::: Data section
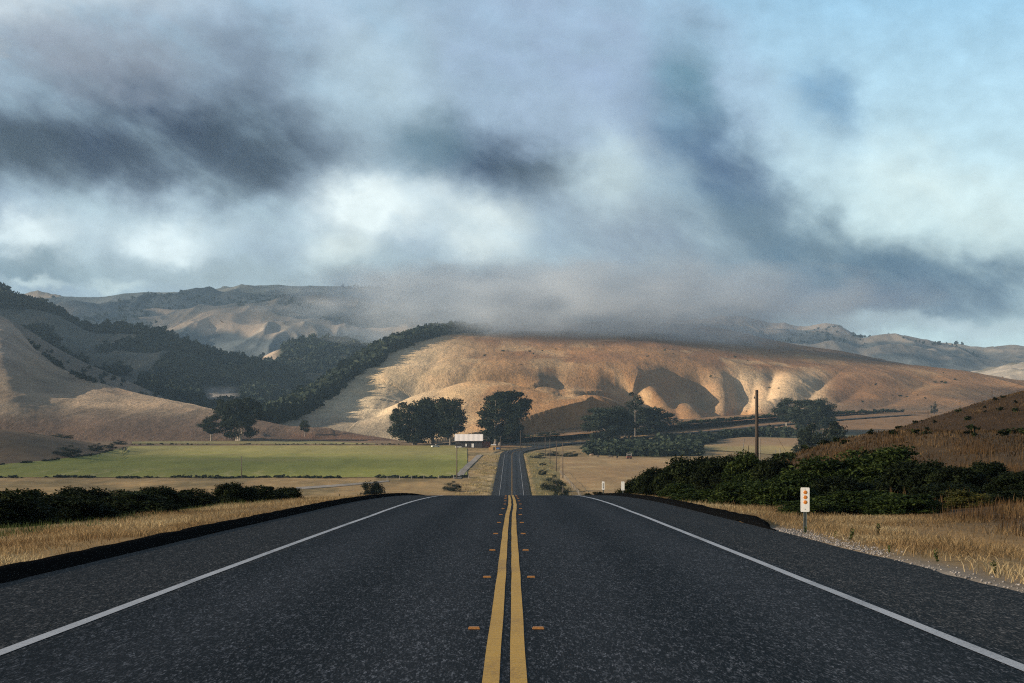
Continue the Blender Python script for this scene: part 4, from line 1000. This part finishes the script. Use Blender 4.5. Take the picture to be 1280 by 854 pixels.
def car(px, d, label, mat, rz, L=4.4, pickup=False):
    X, Y, Z = gpt(px, d=d); o = tag(empty('parked_car', (X, Y, Z), rz), label, 'car'); W_ = 1.75
    def ext(name, pr, w, mt, par):
        bm = bmesh.new(); a = [bm.verts.new((p[0], -w / 2, p[1])) for p in pr]; b = [bm.verts.new((p[0], w / 2, p[1])) for p in pr]; bm.faces.new(a); bm.faces.new(b)
        for i in range(len(pr)): bm.faces.new((a[i], a[(i + 1) % len(pr)], b[(i + 1) % len(pr)], b[i]))
        bmesh.ops.bevel(bm, geom=list(bm.edges), offset=.05, segments=2, affect='EDGES'); return obj(name, bm_mesh(name, bm), mt, par)
    h = L / 2
    body = ext('body', [(-h, .35), (h, .35), (h, .75), (h * .9, .92), (h * .45, .98), (-h * .95, 1.0), (-h, .8)], W_, mat, o)
    cb = [(-h * .05, .95), (h * .5, .95), (h * .3, 1.5), (h * .02, 1.52)] if pickup else [(-h * .85, .97), (h * .48, .95), (h * .2, 1.45), (-h * .5, 1.47)]
    ext('window', [(x * .99, z - .02) for x, z in cb], W_ * .9, M['glass'], o); ext('roof', [(cb[3][0] - .02, cb[3][1] - .1), (cb[2][0] + .02, cb[2][1] - .1), (cb[2][0], cb[2][1] + .03), (cb[3][0], cb[3][1] + .03)], W_ * .92, mat, o)
    for x in (-h * .62, h * .62):
        for y in (-W_ / 2 + .02, W_ / 2 - .02):
            bm = bmesh.new(); cyl(bm, (x, y - .1, .34), (x, y + .1, .34), .34, .34, 14); w = obj('wheel', bm_mesh('wheel', bm), M['rubber'], o)
            bm = bmesh.new(); cyl(bm, (x, y - .115, .34), (x, y + .115, .34), .19, .19, 10); obj('rim', bm_mesh('rim', bm), M['steel'], w)
    return o
car(544.5, 1118, 'white vehicle parked under the clump of trees left of the barn', M['white'], .4, 4.6, True)
car(623, 1082, 'small blue vehicle beside the tan shed at the roadside', M['blue'], 1.45)
X, Y, Z = gpt(573, d=1096); tr = tag(empty('trailer', (X, Y, Z), .1), 'low white trailer in front of the left barn end', 'trailer')
bm = bmesh.new(); box(bm, (0, 0, .9), (3.4, 1.8, .5), .05); box(bm, (2.1, 0, .6), (1.2, .12, .12)); obj('body', bm_mesh('body', bm), M['white'], tr)
for y in (-.8, .8):
    bm = bmesh.new(); cyl(bm, (-.3, y - .1, .32), (-.3, y + .1, .32), .32, .32, 14); obj('wheel', bm_mesh('wheel', bm), M['rubber'], tr)
dW = ground_at(786.5, 574); X, Y, Z = gpt(786.5, d=dW); wg = tag(empty('farm_wagon', (X, Y, Z), .1), 'rusty red farm wagon with an upright frame in the mown field', 'wagon')
bm = bmesh.new(); box(bm, (0, 0, .95), (2.3, 1.5, .8), .04); obj('body', bm_mesh('body', bm), M['rust'], wg)
bm = bmesh.new()
for x in (-1.05, 1.05):
    for y in (-.65, .65): box(bm, (x, y, 1.95), (.14, .14, 1.6))
for y in (-.65, .65): box(bm, (0, y, 2.78), (2.3, .14, .12))
box(bm, (0, .65, 2.1), (2.1, .06, .5)); obj('frame', bm_mesh('frame', bm), M['post_grey'], wg)
for x in (-.7, .7):
    for y in (-.75, .75):
        bm = bmesh.new(); cyl(bm, (x, y - .1, .42), (x, y + .1, .42), .42, .42, 14); obj('wheel', bm_mesh('wheel', bm), M['rubber'], wg)
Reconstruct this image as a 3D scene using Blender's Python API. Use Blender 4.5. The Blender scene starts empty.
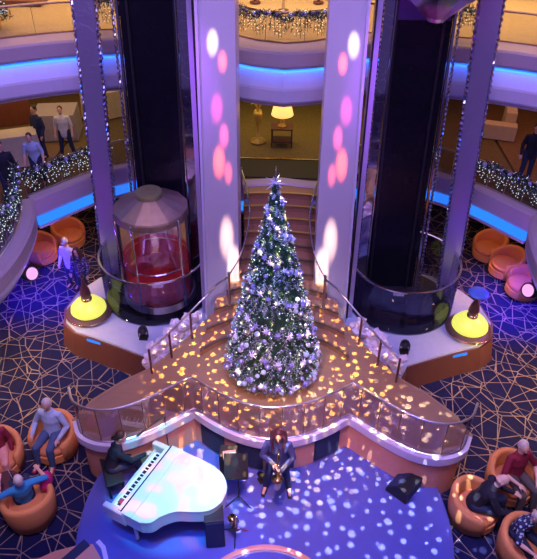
import bpy, bmesh, math, random
from mathutils import Vector, Matrix
PI = math.pi
rnd = random.Random(7)
SC = bpy.context.scene
COL = SC.collection

# ------------------------------------------------------------------ materials
def nt(name):
    m = bpy.data.materials.new(name); m.use_nodes = True
    n = m.node_tree; n.nodes.clear()
    out = n.nodes.new('ShaderNodeOutputMaterial')
    return m, n, out
def N(n, t, **kw):
    x = n.nodes.new(t)
    for k, v in kw.items():
        if k in x.inputs: x.inputs[k].default_value = v
        else: setattr(x, k, v)
    return x
def mat(name, col, rough=.5, metal=0, var=.15, scale=8, bump=0, emit=0, ecol=None, spec=.5, sheen=0, coat=0):
    m, n, out = nt(name)
    b = N(n, 'ShaderNodeBsdfPrincipled')
    b.inputs['Roughness'].default_value = rough; b.inputs['Metallic'].default_value = metal
    b.inputs['Specular IOR Level'].default_value = spec
    b.inputs['Coat Weight'].default_value = coat
    tc = N(n, 'ShaderNodeTexCoord'); nz = N(n, 'ShaderNodeTexNoise', Scale=scale, Detail=4.0)
    n.links.new(tc.outputs['Object'], nz.inputs['Vector'])
    mx = N(n, 'ShaderNodeMix', data_type='RGBA')
    mx.inputs[6].default_value = tuple(c*(1-var) for c in col)+(1,)
    mx.inputs[7].default_value = tuple(min(1, c*(1+var)) for c in col)+(1,)
    n.links.new(nz.outputs['Fac'], mx.inputs[0]); n.links.new(mx.outputs[2], b.inputs['Base Color'])
    if bump:
        bp = N(n, 'ShaderNodeBump', Strength=bump, Distance=.02)
        n.links.new(nz.outputs['Fac'], bp.inputs['Height']); n.links.new(bp.outputs[0], b.inputs['Normal'])
    if emit:
        b.inputs['Emission Color'].default_value = (ecol or col)+(1,); b.inputs['Emission Strength'].default_value = emit
    n.links.new(b.outputs[0], out.inputs[0])
    return m
def glass_mat(name, tint=(.8, .85, .95), refl=.12, rough=.02, opac=0.0):
    m, n, out = nt(name)
    t = N(n, 'ShaderNodeBsdfTransparent'); t.inputs[0].default_value = tint+(1,)
    g = N(n, 'ShaderNodeBsdfGlossy'); g.inputs['Roughness'].default_value = rough; g.inputs[0].default_value = (.9, .9, 1, 1)
    lw = N(n, 'ShaderNodeLayerWeight', Blend=.3)
    mp = N(n, 'ShaderNodeMapRange'); mp.inputs['To Min'].default_value = refl; mp.inputs['To Max'].default_value = .22
    n.links.new(lw.outputs['Fresnel'], mp.inputs['Value'])
    mx = N(n, 'ShaderNodeMixShader')
    n.links.new(mp.outputs[0], mx.inputs[0]); n.links.new(t.outputs[0], mx.inputs[1]); n.links.new(g.outputs[0], mx.inputs[2])
    n.links.new(mx.outputs[0], out.inputs[0])
    return m
def line_carpet(name, base, base2, line, spc=1.0, thr=.035):
    m, n, out = nt(name)
    b = N(n, 'ShaderNodeBsdfPrincipled', Roughness=.95); b.inputs['Specular IOR Level'].default_value = .1
    tc = N(n, 'ShaderNodeTexCoord')
    prev = None
    for k, (ang, sx, sy) in enumerate([(.35, 1.05, 2.3), (1.25, .95, 2.5), (2.35, 1.0, 2.2)]):
        mp = N(n, 'ShaderNodeMapping'); mp.inputs['Rotation'].default_value = (0, 0, ang)
        mp2 = N(n, 'ShaderNodeMapping'); mp2.inputs['Scale'].default_value = (sx*spc, sy*spc, 1); mp2.inputs['Location'].default_value = (k*7.3, k*3.1, 0)
        v = N(n, 'ShaderNodeTexVoronoi', feature='DISTANCE_TO_EDGE', voronoi_dimensions='2D'); v.inputs['Scale'].default_value = 1.0
        n.links.new(tc.outputs['Object'], mp.inputs[0]); n.links.new(mp.outputs[0], mp2.inputs[0]); n.links.new(mp2.outputs[0], v.inputs['Vector'])
        mr = N(n, 'ShaderNodeMapRange'); mr.inputs['From Min'].default_value = thr*.35; mr.inputs['From Max'].default_value = thr
        mr.inputs['To Min'].default_value = 1; mr.inputs['To Max'].default_value = 0
        n.links.new(v.outputs['Distance'], mr.inputs[0])
        if prev is None: prev = mr.outputs[0]
        else:
            mm = N(n, 'ShaderNodeMath', operation='MAXIMUM'); n.links.new(prev, mm.inputs[0]); n.links.new(mr.outputs[0], mm.inputs[1]); prev = mm.outputs[0]
    nz = N(n, 'ShaderNodeTexNoise', Scale=.9, Detail=3.0); n.links.new(tc.outputs['Object'], nz.inputs['Vector'])
    bm_ = N(n, 'ShaderNodeMix', data_type='RGBA'); bm_.inputs[6].default_value = base+(1,); bm_.inputs[7].default_value = base2+(1,)
    n.links.new(nz.outputs['Fac'], bm_.inputs[0])
    fz = N(n, 'ShaderNodeTexNoise', Scale=3.0, Detail=5.0); n.links.new(tc.outputs['Object'], fz.inputs['Vector'])
    fm = N(n, 'ShaderNodeMapRange'); fm.inputs['From Min'].default_value = .3; fm.inputs['From Max'].default_value = .7; fm.inputs['To Min'].default_value = .35
    n.links.new(fz.outputs['Fac'], fm.inputs[0])
    ml = N(n, 'ShaderNodeMath', operation='MULTIPLY'); n.links.new(prev, ml.inputs[0]); n.links.new(fm.outputs[0], ml.inputs[1])
    mx = N(n, 'ShaderNodeMix', data_type='RGBA'); n.links.new(ml.outputs[0], mx.inputs[0]); n.links.new(bm_.outputs[2], mx.inputs[6]); mx.inputs[7].default_value = line+(1,)
    n.links.new(mx.outputs[2], b.inputs['Base Color']); n.links.new(b.outputs[0], out.inputs[0])
    return m
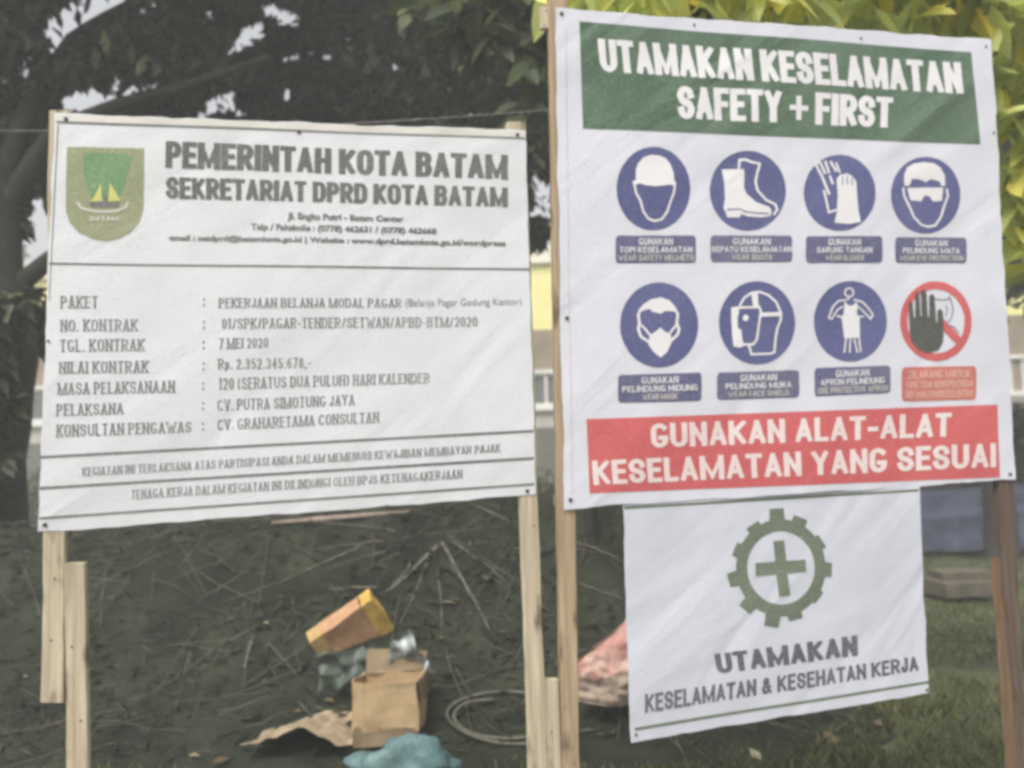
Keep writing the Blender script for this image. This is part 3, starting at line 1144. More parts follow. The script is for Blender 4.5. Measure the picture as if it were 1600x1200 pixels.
::::::
From the line with "Reconstruct this image" to the line with "COL = SC.collection", set down those lines word for word and only those, counting both ends. Pictures stay out of the copy.

◆ Output ◆
Reconstruct this image as a 3D scene using Blender's Python API. Use Blender 4.5. The Blender scene starts empty.
import bpy, bmesh, math, random
from mathutils import Vector, Matrix
PI = math.pi
rnd = random.Random(7)
SC = bpy.context.scene
COL = SC.collection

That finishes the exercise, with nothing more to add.